I love the cacti to represent Tatooine. It’s a desert, it must have giant cacti. And hey, Chewbacca and the droids get medals too!
actually I wonder if the illustrators had the Star Wars novelization as their sole visual reference, because IIRC it had a few photos bound in the middle. It’s weird how there are a few illustrations that are actually correct (and somehow R2D2 is accurate in the entire booklet) and the quoted dialogue is generally close. I mean, how do they get “Let’s blow this thing and go home” right, and draw Chewie more-or-less right and then later like he’s from Planet of the Apes? whatevrer it was, they had some kind of very limited reference material for the film itself, not shared between the artist(s). And all the rest they made up/re-used from somewhere else.
There’s a panel that looks very Buck Rogers, so I’m going to guess that Kennedy Space Center picture with Vader might come from something like that.

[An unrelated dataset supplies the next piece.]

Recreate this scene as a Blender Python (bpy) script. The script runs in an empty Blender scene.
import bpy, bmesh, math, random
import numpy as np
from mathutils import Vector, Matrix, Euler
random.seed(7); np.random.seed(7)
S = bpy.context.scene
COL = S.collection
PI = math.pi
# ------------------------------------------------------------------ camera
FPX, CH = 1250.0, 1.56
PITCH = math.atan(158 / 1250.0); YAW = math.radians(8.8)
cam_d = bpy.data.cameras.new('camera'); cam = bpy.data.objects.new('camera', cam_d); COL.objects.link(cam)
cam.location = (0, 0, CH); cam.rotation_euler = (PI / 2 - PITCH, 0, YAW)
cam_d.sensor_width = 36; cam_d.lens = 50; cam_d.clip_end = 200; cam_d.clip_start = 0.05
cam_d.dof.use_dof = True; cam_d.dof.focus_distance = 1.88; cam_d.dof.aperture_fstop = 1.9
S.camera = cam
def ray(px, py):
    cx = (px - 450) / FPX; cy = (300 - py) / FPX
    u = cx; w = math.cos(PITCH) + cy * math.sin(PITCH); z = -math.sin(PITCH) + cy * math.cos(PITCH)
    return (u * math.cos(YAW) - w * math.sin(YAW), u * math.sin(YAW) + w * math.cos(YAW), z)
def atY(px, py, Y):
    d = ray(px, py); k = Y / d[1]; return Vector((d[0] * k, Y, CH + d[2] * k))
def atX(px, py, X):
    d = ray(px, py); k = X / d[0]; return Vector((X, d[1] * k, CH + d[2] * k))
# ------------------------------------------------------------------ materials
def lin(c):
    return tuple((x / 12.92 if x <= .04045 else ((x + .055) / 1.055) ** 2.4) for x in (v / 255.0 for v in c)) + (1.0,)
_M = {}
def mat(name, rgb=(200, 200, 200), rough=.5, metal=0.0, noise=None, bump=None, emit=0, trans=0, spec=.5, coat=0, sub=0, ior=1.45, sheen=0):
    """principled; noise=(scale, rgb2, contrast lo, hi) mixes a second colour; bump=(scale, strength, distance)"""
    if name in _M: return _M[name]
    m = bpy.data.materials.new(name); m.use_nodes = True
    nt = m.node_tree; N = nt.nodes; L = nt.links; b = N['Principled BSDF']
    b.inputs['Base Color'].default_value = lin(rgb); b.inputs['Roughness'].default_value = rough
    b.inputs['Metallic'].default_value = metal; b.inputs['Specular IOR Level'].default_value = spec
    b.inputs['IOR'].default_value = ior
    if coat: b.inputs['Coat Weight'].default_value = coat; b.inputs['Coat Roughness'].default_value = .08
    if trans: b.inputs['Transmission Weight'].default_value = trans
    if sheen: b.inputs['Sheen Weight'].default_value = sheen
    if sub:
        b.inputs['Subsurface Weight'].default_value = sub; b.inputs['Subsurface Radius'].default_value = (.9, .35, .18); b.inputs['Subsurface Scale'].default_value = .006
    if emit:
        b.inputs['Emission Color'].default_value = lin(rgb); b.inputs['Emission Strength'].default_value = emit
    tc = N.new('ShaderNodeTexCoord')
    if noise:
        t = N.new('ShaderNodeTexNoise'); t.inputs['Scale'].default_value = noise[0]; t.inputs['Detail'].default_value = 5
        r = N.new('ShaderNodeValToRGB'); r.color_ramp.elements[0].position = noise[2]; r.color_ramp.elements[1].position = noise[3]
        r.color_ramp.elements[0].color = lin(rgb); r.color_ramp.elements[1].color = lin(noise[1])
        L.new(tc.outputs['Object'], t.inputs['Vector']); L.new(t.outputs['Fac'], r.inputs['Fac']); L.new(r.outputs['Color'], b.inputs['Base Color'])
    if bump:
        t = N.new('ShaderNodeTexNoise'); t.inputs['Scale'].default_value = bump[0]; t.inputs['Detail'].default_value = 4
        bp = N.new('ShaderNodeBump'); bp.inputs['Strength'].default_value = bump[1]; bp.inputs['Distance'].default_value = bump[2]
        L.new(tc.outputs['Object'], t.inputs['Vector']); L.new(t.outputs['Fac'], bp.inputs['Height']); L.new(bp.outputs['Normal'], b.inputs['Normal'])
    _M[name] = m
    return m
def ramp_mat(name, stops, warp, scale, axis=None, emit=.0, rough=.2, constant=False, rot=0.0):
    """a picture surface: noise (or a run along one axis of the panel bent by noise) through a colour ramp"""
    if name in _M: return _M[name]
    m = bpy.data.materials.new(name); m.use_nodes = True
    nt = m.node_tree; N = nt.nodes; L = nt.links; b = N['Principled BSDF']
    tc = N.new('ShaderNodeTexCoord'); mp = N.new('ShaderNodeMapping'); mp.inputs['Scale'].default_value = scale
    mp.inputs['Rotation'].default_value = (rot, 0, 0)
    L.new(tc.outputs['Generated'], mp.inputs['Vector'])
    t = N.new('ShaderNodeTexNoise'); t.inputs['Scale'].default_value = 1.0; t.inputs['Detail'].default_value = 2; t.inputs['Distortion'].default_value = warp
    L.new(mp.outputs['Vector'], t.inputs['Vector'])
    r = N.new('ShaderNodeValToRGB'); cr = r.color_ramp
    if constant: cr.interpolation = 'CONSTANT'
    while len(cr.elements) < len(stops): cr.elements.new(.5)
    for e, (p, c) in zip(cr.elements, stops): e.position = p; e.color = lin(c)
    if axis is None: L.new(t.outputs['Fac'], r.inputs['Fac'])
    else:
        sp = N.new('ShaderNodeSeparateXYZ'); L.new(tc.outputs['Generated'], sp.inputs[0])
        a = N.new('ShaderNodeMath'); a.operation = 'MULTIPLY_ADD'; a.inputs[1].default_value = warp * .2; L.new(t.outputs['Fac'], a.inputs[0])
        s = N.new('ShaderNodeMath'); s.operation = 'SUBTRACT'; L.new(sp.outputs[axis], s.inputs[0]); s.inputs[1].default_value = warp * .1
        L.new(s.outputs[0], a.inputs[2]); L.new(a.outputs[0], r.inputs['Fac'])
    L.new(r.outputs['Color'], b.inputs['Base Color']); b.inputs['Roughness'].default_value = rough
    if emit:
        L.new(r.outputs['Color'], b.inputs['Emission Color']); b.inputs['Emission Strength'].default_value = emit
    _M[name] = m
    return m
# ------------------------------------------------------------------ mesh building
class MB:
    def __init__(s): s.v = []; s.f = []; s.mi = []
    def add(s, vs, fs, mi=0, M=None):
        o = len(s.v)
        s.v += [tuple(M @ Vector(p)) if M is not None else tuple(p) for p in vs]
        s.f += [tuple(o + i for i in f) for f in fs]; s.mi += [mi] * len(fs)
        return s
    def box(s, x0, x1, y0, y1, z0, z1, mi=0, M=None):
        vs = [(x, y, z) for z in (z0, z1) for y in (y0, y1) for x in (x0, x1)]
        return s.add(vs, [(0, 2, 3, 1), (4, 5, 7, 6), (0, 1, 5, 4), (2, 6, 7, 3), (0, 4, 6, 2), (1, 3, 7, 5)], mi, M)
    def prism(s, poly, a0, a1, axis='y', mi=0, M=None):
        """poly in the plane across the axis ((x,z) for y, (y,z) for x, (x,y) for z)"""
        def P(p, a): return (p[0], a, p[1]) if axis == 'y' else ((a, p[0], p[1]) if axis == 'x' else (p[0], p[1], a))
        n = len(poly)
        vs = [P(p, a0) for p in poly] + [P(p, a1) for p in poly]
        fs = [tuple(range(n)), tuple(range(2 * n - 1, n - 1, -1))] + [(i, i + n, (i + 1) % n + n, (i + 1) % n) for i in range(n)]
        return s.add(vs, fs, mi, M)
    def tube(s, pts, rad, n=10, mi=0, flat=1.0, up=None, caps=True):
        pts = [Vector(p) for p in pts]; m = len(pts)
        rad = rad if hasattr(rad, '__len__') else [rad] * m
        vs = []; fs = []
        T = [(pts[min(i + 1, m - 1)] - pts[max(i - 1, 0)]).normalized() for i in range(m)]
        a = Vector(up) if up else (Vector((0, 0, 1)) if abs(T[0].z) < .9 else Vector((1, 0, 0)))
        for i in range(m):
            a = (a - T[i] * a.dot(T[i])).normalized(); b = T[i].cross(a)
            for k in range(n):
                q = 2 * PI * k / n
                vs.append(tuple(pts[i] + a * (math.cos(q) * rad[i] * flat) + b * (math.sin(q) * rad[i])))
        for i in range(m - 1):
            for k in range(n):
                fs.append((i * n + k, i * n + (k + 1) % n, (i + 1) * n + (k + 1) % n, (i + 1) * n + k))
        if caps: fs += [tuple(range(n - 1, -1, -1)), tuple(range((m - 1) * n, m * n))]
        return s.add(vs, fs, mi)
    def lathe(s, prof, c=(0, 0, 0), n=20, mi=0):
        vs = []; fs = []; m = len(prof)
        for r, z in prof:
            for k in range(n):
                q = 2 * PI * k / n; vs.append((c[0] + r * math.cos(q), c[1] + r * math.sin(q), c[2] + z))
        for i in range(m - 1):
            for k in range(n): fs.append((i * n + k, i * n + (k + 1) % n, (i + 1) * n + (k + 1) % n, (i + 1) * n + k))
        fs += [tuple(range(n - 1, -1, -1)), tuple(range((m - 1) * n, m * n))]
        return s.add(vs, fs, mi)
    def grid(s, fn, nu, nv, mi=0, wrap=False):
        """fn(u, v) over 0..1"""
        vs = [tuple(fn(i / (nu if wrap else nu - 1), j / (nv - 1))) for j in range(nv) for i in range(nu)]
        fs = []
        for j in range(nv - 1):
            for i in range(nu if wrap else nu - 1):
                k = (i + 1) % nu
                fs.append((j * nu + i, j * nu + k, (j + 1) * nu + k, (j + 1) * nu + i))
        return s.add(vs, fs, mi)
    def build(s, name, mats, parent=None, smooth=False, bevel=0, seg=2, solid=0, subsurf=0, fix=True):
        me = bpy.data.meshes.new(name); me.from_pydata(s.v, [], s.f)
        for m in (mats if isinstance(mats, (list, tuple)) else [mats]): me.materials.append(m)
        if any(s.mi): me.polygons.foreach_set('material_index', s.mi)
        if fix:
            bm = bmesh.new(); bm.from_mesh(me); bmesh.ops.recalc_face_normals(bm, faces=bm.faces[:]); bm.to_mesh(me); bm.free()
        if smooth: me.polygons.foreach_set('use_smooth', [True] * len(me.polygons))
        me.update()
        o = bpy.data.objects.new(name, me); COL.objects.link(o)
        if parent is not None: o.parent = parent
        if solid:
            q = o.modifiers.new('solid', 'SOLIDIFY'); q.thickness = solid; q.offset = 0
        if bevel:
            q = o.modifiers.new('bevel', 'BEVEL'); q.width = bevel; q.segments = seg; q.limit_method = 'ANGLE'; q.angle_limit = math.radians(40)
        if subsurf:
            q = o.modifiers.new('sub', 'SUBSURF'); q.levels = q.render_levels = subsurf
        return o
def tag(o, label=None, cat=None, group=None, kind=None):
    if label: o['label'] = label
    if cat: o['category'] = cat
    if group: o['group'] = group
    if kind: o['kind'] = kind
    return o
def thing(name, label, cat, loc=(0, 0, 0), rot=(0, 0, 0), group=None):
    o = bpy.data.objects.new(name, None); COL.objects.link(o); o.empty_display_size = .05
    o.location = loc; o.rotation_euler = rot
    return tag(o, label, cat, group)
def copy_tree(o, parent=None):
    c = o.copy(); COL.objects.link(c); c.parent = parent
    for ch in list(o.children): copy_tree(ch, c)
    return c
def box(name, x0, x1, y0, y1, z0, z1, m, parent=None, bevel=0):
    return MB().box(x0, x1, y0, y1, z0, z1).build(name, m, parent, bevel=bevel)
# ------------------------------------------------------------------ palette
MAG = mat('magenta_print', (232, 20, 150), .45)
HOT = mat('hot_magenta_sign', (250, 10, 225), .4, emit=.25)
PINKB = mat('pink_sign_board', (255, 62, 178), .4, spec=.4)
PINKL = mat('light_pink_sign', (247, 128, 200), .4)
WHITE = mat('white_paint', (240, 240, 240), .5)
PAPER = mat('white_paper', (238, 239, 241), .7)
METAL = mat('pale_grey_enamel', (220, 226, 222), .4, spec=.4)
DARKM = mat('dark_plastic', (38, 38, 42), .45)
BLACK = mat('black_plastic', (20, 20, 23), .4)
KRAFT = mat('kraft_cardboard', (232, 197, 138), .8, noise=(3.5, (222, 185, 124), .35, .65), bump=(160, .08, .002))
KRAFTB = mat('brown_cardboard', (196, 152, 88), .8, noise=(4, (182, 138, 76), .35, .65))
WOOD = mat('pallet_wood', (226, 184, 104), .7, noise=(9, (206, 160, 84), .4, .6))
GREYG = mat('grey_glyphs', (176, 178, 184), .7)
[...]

My imagination can definitely work with this. I dig the missile bike knight. :)
In reguards to the JB bottle, it reminds me of a scean from the moive Message from Space in which one of the actors was wearing a cutty shark whiskey apron in the kicthen.
From the looks of the complete comic, it appears we have more than a pirated “Star Wars”. There are so many panels that were ripped from other comics, magazine ads, pulp magazine covers and news magazine photos and then re-drawn to make this comic I doubt there are any actual original artwork in it at all.
The image for page 33 posted is driving me crazy. I know that fish-eye lens image from somewhere. I just can’t place it. Anyone else have an idea where it comes from?